**THE TASK**
Everything from the first line down to the line containing "def ZH(py, Y): return" is to be retyped exactly, both ends included, with pictures left out.

**PROVIDED MATERIAL**
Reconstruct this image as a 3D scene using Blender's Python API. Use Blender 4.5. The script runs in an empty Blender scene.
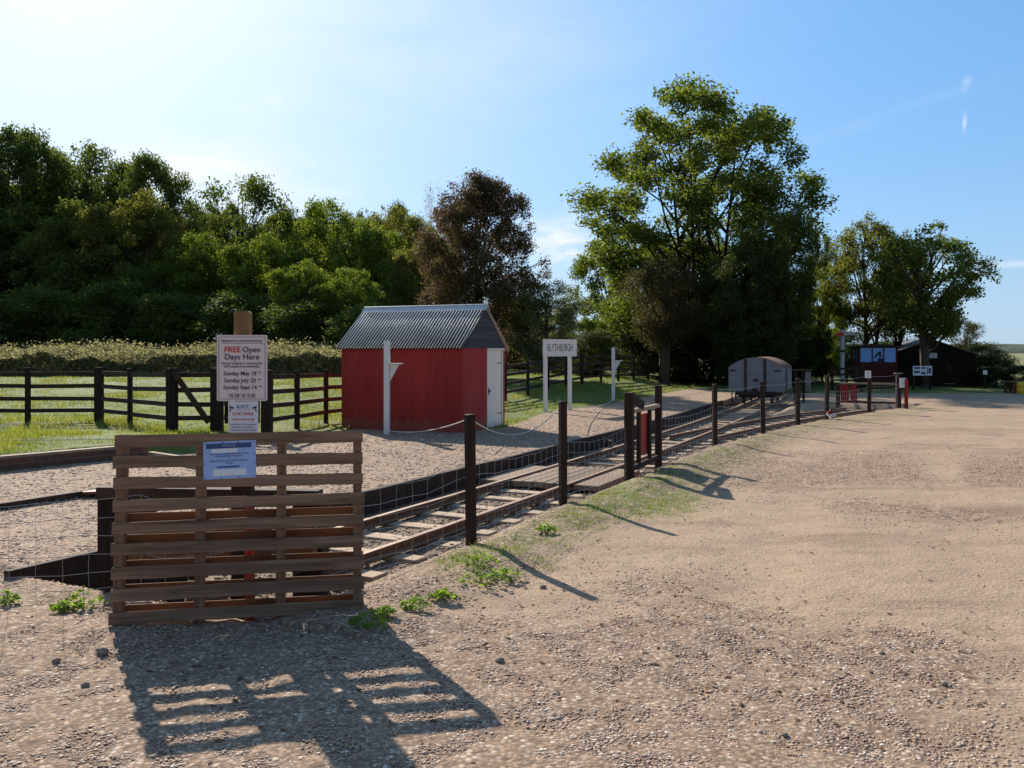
import bpy, math, random
import numpy as np
from mathutils import Vector, Matrix

scene = bpy.context.scene
COL = scene.collection
rnd = random.Random(7)
F = 887.0; HY = 352.0; CX = 512.0; CAMZ = 1.6
R = math.radians

# ------------------------------------------------------------------ helpers
def G(px, py, z=0.0):
    Y = (CAMZ - z) * F / (py - HY)
    return ((px - CX) / F * Y, Y)
def X(px, Y): return (px - CX) / F * Y
def ZH(py, Y): return CAMZ - (py - HY) / F * Y

def tag(o, label=None, cat=None, group=None, kind=None):
    if label: o['label'] = label
    if cat: o['category'] = cat
    if group: o['group'] = group
    if kind: o['kind'] = kind
    return o
def empty(name, loc, rz=0.0, label=None, cat=None, group=None, rx=0.0):
    o = bpy.data.objects.new(name, None)
    COL.objects.link(o)
    o.empty_display_size = 0.2
    o.location = loc; o.rotation_euler = (rx, 0, rz)
    return tag(o, label, cat, group)
def link(name, me, parent=None, loc=None):
    o = bpy.data.objects.new(name, me)
    COL.objects.link(o)
    if parent: o.parent = parent
    if loc: o.location = loc
    return o
def children(o): return [c for c in COL.objects if c.parent == o]
def copy_tree(o, parent=None):
    kids = children(o)
    c = o.copy(); COL.objects.link(c)
    if parent: c.parent = parent
    for ch in kids: copy_tree(ch, c)
    return c

class MB:
    def __init__(s): s.v = []; s.f = []
    def add(s, vs, fs):
        n = len(s.v); s.v += [tuple(v) for v in vs]
        s.f += [tuple(i + n for i in f) for f in fs]; return s
    def box(s, x0, x1, y0, y1, z0, z1):
        return s.add([(x0,y0,z0),(x1,y0,z0),(x1,y1,z0),(x0,y1,z0),(x0,y0,z1),(x1,y0,z1),(x1,y1,z1),(x0,y1,z1)],
            [(0,3,2,1),(4,5,6,7),(0,1,5,4),(1,2,6,5),(2,3,7,6),(3,0,4,7)])
    def beam(s, a, b, w, h, up=(0,0,1)):
        a = Vector(a); b = Vector(b); d = (b - a).normalized(); u = Vector(up)
        if abs(d.dot(u)) > 0.99: u = Vector((0,1,0))
        sd = d.cross(u).normalized(); u = sd.cross(d).normalized()
        vs = []
        for p in (a, b):
            for q, r in ((-1,-1),(1,-1),(1,1),(-1,1)):
                vs.append(p + sd * (q*w/2) + u * (r*h/2))
        return s.add(vs, [(0,1,2,3),(7,6,5,4),(0,4,5,1),(1,5,6,2),(2,6,7,3),(3,7,4,0)])
    def tube(s, pts, r0, r1=None, n=6, cap=True):
        if r1 is None: r1 = r0
        pts = [Vector(p) for p in pts]; m = len(pts); vs = []; fs = []
        for i, p in enumerate(pts):
            d = (pts[min(i+1,m-1)] - pts[max(i-1,0)]).normalized()
            u = Vector((0,0,1)) if abs(d.z) < 0.9 else Vector((1,0,0))
            a = d.cross(u).normalized(); b = a.cross(d)
            r = r0 + (r1-r0)*i/max(1,m-1)
            for k in range(n):
                t = 2*math.pi*k/n
                vs.append(p + a*(r*math.cos(t)) + b*(r*math.sin(t)))
        for i in range(m-1):
            for k in range(n):
                k2 = (k+1) % n
                fs.append((i*n+k, i*n+k2, (i+1)*n+k2, (i+1)*n+k))
        if cap:
            fs.append(tuple(range(n))[::-1]); fs.append(tuple((m-1)*n+k for k in range(n)))
        return s.add(vs, fs)
    def prism(s, poly, ax, a, b):
        # poly of 2-d points, extruded along axis ax from a to b
        n = len(poly); vs = []
        for t in (a, b):
            for p, q in poly:
                vs.append({'x':(t,p,q), 'y':(p,t,q), 'z':(p,q,t)}[ax])
        fs = [tuple(range(n)), tuple(range(n, 2*n))[::-1]]
        for i in range(n):
            j = (i+1) % n; fs.append((j, i, n+i, n+j))
        return s.add(vs, fs)
    def mesh(s, name, mat, smooth=False):
        me = bpy.data.meshes.new(name); me.from_pydata(s.v, [], s.f)
        import bmesh
        bm = bmesh.new(); bm.from_mesh(me); bmesh.ops.recalc_face_normals(bm, faces=bm.faces); bm.to_mesh(me); bm.free()
        if mat: me.materials.append(mat)
        if smooth: me.polygons.foreach_set('use_smooth', [True]*len(me.polygons))
        return me
    def build(s, name, mat, parent=None, smooth=False, bevel=0.0, loc=None):
        o = link(name, s.mesh(name, mat, smooth), parent, loc)
        if bevel:
            m = o.modifiers.new('bevel', 'BEVEL'); m.width = bevel; m.segments = 1; m.limit_method = 'ANGLE'
        return o

def np_mesh(name, verts, faces, mat, smooth=False):
    """verts (n,3), faces (m,k) numpy arrays"""
    me = bpy.data.meshes.new(name)
    n, (m, k) = len(verts), faces.shape
    me.vertices.add(n); me.vertices.foreach_set('co', verts.astype(np.float32).ravel())
    me.loops.add(m*k); me.loops.foreach_set('vertex_index', faces.astype(np.int32).ravel())
    me.polygons.add(m)
    me.polygons.foreach_set('loop_start', np.arange(0, m*k, k, dtype=np.int32))
    if smooth: me.polygons.foreach_set('use_smooth', np.ones(m, dtype=bool))
    me.update(calc_edges=True)
    if mat: me.materials.append(mat)
    return me

_tab = np.random.RandomState(3).rand(256, 256)
def vnoise(x, y):
    xi = np.floor(x).astype(int); yi = np.floor(y).astype(int)
    fx = x - xi; fy = y - yi; fx = fx*fx*(3-2*fx); fy = fy*fy*(3-2*fy)
    a = _tab[xi & 255, yi & 255]; b = _tab[(xi+1) & 255, yi & 255]
    c = _tab[xi & 255, (yi+1) & 255]; d = _tab[(xi+1) & 255, (yi+1) & 255]
    return (a*(1-fx)+b*fx)*(1-fy) + (c*(1-fx)+d*fx)*fy
def fbm(x, y, o=4):
    s = 0; a = 0.5
    for i in range(o):
        s = s + a*vnoise(x*2**i + 17*i, y*2**i + 5*i); a *= 0.5
    return s / (1 - 0.5**o)
def sst(a, b, x):
    t = np.clip((x-a)/(b-a), 0, 1); return t*t*(3-2*t)

# ------------------------------------------------------------------ materials
class NT:
    def __init__(s, name):
        s.m = bpy.data.materials.new(name); s.m.use_nodes = True
        s.t = s.m.node_tree; s.t.nodes.clear()
        s.out = s.n('ShaderNodeOutputMaterial')
    def n(s, typ, **kw):
        nd = s.t.nodes.new(typ)
        for k, v in kw.items(): setattr(nd, k, v)
        return nd
    def l(s, a, b): s.t.links.new(a, b)
    def noise(s, scale, detail=4, rough=0.6, vec=None, dist=0.0):
        nd = s.n('ShaderNodeTexNoise'); nd.inputs['Scale'].default_value = scale
        nd.inputs['Detail'].default_value = detail; nd.inputs['Roughness'].default_value = rough
        nd.inputs['Distortion'].default_value = dist
        if vec is not None: s.l(vec, nd.inputs['Vector'])
        return nd
    def ramp(s, fac, stops, interp='LINEAR'):
        r = s.n('ShaderNodeValToRGB'); cr = r.color_ramp; cr.interpolation = interp
        while len(cr.elements) < len(stops): cr.elements.new(0.5)
        for e, (p, c) in zip(cr.elements, stops):
            e.position = p; e.color = (*c, 1) if len(c) == 3 else c
        s.l(fac, r.inputs[0]); return r.outputs[0]
    def mix(s, fac, a, b, blend='MIX'):
        m = s.n('ShaderNodeMix', data_type='RGBA', blend_type=blend)
        for sock, v in ((m.inputs[0], fac), (m.inputs[6], a), (m.inputs[7], b)):
            if isinstance(v, (int, float)): sock.default_value = v
            elif isinstance(v, tuple): sock.default_value = (*v, 1)
            else: s.l(v, sock)
        return m.outputs[2]
    def math(s, op, a, b=0.0, clamp=False):
        m = s.n('ShaderNodeMath', operation=op); m.use_clamp = clamp
        for sock, v in ((m.inputs[0], a), (m.inputs[1], b)):
            if isinstance(v, (int, float)): sock.default_value = v
            else: s.l(v, sock)
        return m.outputs[0]
    def bump(s, h, strength=0.3, dist=0.02, prev=None):
        b = s.n('ShaderNodeBump'); b.inputs['Strength'].default_value = strength
        b.inputs['Distance'].default_value = dist; s.l(h, b.inputs['Height'])
        if prev is not None: s.l(prev, b.inputs['Normal'])
        return b.outputs[0]
    def bsdf(s, col, rough=0.8, normal=None, metal=0.0, spec=0.3):
        b = s.n('ShaderNodeBsdfPrincipled')
        if isinstance(col, tuple): b.inputs['Base Color'].default_value = (*col, 1)
        else: s.l(col, b.inputs['Base Color'])
        if isinstance(rough, (int, float)): b.inputs['Roughness'].default_value = rough
        else: s.l(rough, b.inputs['Roughness'])
        b.inputs['Metallic'].default_value = metal
        b.inputs['Specular IOR Level'].default_value = spec
        if normal is not None: s.l(normal, b.inputs['Normal'])
        return b.outputs[0]
    def done(s, sh): s.l(sh, s.out.inputs['Surface']); return s.m
    def objco(s, scale=(1,1,1)):
        tc = s.n('ShaderNodeTexCoord'); mp = s.n('ShaderNodeMapping')
        mp.inputs['Scale'].default_value = scale
        s.l(tc.outputs['Object'], mp.inputs['Vector']); return mp.outputs[0]

def m_plain(name, c, rough=0.7, var=0.25, scale=8, metal=0.0, bump=0.1, sc=(1,1,1), dirt=None, spec=0.3):
    t = NT(name); v = t.objco(sc)
    n = t.noise(scale, 5, 0.65, v)
    lo = tuple(max(0, x*(1-var)) for x in c); hi = tuple(min(1, x*(1+var)) for x in c)
    col = t.ramp(n.outputs[0], [(0.3, lo), (0.7, hi)])
    if dirt:
        n2 = t.noise(scale*0.35, 6, 0.7, v)
        f = t.ramp(n2.outputs[0], [(0.52, (0,0,0)), (0.72, (1,1,1))])
        col = t.mix(f, col, dirt)
    nb = t.bump(n.outputs[0], bump, 0.01) if bump else None
    return t.done(t.bsdf(col, rough, nb, metal, spec))

def m_wood(name, dark, light, axis='x', scale=1.0, rough=0.85, island=True, sp=0.25):
    """grain stretched along an object axis"""
    t = NT(name)
    st = {'x': (1.2, 22, 22), 'y': (22, 1.2, 22), 'z': (22, 22, 1.2)}[axis]
    v = t.objco(tuple(a*scale for a in st))
    n = t.noise(1.0, 6, 0.65, v, 0.6)
    n2 = t.noise(2.2*scale, 3, 0.6, t.objco())
    col = t.ramp(n.outputs[0], [(0.25, dark), (0.75, light)])
    col = t.mix(t.math('MULTIPLY', n2.outputs[0], 0.55), col, tuple(x*0.55 for x in dark))
    if island:
        g = t.n('ShaderNodeNewGeometry')
        k = t.ramp(g.outputs['Random Per Island'], [(0, (0.72,0.72,0.72)), (1, (1.2,1.17,1.12))])
        col = t.mix(1.0, col, k, 'MULTIPLY')
    nb = t.bump(n.outputs[0], 0.35, 0.004)
    return t.done(t.bsdf(col, rough, nb, 0, sp))

def m_leaf(name, stops, trans=0.45, rough=0.55, tint=(1.32, 1.38, 0.5)):
    t = NT(name)
    g = t.n('ShaderNodeNewGeometry'); oi = t.n('ShaderNodeObjectInfo')
    f = t.math('ADD', t.math('MULTIPLY', g.outputs['Random Per Island'], 0.75), t.math('MULTIPLY', oi.outputs['Random'], 0.25))
    col = t.ramp(f, stops)
    d = t.bsdf(col, max(rough, 0.65), None, 0, 0.15)
    tr = t.n('ShaderNodeBsdfTranslucent')
    t.l(t.mix(1.0, col, tint, 'MULTIPLY'), tr.inputs[0])
    m = t.n('ShaderNodeMixShader'); m.inputs[0].default_value = trans
    t.l(d, m.inputs[1]); t.l(tr.outputs[0], m.inputs[2])
    return t.done(m.outputs[0])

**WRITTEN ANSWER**
Reconstruct this image as a 3D scene using Blender's Python API. Use Blender 4.5. The script runs in an empty Blender scene.
import bpy, math, random
import numpy as np
from mathutils import Vector, Matrix

scene = bpy.context.scene
COL = scene.collection
rnd = random.Random(7)
F = 887.0; HY = 352.0; CX = 512.0; CAMZ = 1.6
R = math.radians

# ------------------------------------------------------------------ helpers
def G(px, py, z=0.0):
    Y = (CAMZ - z) * F / (py - HY)
    return ((px - CX) / F * Y, Y)
def X(px, Y): return (px - CX) / F * Y
def ZH(py, Y): return CAMZ - (py - HY) / F * Y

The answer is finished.